I hope to include recipes, how-to’s, pictures, and craft ideas. I’m also a political junkie, and I can’t keep my mouth shut. I’ll try to avoid alienating all three people who read this. But, I apologize in advance.

I’m located in Northwest PA Amish country in Erie County, about 150 yards from Crawford County and three quarters of a mile from Warren County. I don’t have a “real” farm but I do have two dogs, a cat, and two Angora goats.

Now that that’s out of the way:

It’s grape season in NW PA. Finally, all the trimming and japanese beetle flinging and covering the vines from last spring’s late frost is paying off! Two years ago, the first year I lived here with my grapevines, the vines were stressed from neglect and drought. They had not been trimmed off, and there were too many grape bunches. The grapes fell off the vines before they were even ripe. I got one good bucketfull and made one little measly batch of jelly.

Here comes the school part:

How to manage grape vines

In early winter, trim off about 80 per cent of what they call the fruiting wood. That’s the wild viney stuff that is really leafy and hanging all over the place by the end of summer. Be aggressive. They are forgiving, and too much is better than not enough and having messy, stressed vines. We get snow, ice, and cold temperatures down to minus fifteen or so in the winter, and the vines have been fine. If your winters are colder and you’ve lost grapes, it is possible to train your grapes to come off the prop wires. You can lay them on the ground and mulch them with straw or dirt. This is a lot of work and really, only do it if your weather has a track record of getting so cold you’ve actually lost grapes.

Okay, two years ago this winter, I did all of the above, except the laying down and mulching thing. Everything was just fine until last year, a week before Memorial Day, we had a freaky late May hard freeze. The temperature was in the low twenties two nights in a row. It snowed. This happens here about once every five years or so. that bad part about this was the fruit on the grapes was already set, and I lost every single bunch. No grapes and no jelly last year.

Last fall, I did the 80 per cent trimming thing. In the spring, I really watched the weather and moves about every sheet and blanket in the whole house out a couple different nights to cover up the grapes during the late frost.
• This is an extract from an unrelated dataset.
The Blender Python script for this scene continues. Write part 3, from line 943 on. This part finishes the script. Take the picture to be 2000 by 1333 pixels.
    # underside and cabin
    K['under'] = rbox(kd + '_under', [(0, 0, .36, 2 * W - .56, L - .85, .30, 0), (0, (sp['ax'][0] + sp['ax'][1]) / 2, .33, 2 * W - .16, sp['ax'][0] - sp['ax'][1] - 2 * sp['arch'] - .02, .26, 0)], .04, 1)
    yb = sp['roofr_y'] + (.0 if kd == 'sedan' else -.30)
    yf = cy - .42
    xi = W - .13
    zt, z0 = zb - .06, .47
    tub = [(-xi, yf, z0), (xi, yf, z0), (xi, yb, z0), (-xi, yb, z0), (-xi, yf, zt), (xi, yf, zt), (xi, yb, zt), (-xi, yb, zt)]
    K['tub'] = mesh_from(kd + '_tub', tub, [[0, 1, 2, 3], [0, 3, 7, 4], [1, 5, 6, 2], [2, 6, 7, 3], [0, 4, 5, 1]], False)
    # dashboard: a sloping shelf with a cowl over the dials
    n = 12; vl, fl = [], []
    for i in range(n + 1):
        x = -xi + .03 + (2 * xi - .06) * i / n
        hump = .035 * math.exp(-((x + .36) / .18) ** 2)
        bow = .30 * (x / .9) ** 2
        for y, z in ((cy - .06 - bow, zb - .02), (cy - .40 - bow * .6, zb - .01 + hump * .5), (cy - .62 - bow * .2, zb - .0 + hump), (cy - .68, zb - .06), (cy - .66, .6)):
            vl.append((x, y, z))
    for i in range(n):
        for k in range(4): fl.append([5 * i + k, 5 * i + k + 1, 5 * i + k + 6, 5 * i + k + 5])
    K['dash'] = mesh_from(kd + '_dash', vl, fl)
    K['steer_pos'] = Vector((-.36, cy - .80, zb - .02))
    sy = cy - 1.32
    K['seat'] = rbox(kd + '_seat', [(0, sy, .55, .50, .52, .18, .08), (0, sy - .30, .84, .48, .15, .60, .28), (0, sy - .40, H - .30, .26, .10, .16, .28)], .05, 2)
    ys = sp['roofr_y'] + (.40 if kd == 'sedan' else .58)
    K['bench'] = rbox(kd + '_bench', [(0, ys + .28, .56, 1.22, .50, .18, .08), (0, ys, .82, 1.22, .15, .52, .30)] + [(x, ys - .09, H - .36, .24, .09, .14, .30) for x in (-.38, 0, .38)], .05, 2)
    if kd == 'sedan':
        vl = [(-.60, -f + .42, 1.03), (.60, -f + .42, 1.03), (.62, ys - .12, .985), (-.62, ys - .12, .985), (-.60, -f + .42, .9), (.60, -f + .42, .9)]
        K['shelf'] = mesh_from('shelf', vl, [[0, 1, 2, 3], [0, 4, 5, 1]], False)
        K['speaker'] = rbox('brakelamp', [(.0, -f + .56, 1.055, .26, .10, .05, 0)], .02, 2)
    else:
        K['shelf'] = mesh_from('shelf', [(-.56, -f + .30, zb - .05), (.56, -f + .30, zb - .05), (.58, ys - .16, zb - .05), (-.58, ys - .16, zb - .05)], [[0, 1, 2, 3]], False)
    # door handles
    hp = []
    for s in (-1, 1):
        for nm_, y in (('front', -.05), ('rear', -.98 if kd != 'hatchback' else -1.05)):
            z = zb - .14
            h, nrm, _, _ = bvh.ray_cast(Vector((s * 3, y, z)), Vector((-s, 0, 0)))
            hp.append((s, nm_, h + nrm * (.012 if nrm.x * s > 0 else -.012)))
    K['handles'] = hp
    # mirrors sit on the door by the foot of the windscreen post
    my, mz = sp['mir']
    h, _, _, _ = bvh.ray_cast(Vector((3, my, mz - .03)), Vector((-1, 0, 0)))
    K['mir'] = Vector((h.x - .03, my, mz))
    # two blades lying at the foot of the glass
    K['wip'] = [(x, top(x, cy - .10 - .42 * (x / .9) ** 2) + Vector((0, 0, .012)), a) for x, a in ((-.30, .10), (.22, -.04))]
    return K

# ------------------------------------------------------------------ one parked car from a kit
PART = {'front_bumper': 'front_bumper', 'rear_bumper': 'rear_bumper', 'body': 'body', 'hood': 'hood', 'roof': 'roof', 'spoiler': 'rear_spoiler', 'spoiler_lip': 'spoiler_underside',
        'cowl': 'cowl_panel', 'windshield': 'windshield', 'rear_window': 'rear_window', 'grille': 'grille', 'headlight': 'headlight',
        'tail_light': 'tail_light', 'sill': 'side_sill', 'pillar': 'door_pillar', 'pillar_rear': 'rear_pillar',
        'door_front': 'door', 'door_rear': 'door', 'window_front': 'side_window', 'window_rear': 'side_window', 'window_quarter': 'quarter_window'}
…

The fruit set, and I had tons of little bunches of grapes.

More school:

Thinning grape bunches

After the fruit sets, you can’t just let every bunch grow. You have to pinch them off. After trimming back the vines over the winter, you get to know your vines pretty well. Follow each strand and pinch off little bunches until there is about one per cane. Again. Be aggressive. If you decide to let too many grow, your grapes get stressed, and you lose the fruit before it gets ripe.

This year, my work paid off, and I had bunches and bunches of sweet Concord grapes. I lost a lot to bug and bird damage, but I still have plenty. I’m doing three batches of jelly today and about two gallons of juice tomorrow. All yummy and free of any chemicals and sprays! And (kind of) free of money cost, too, though I did have to buy sugar and jar lids.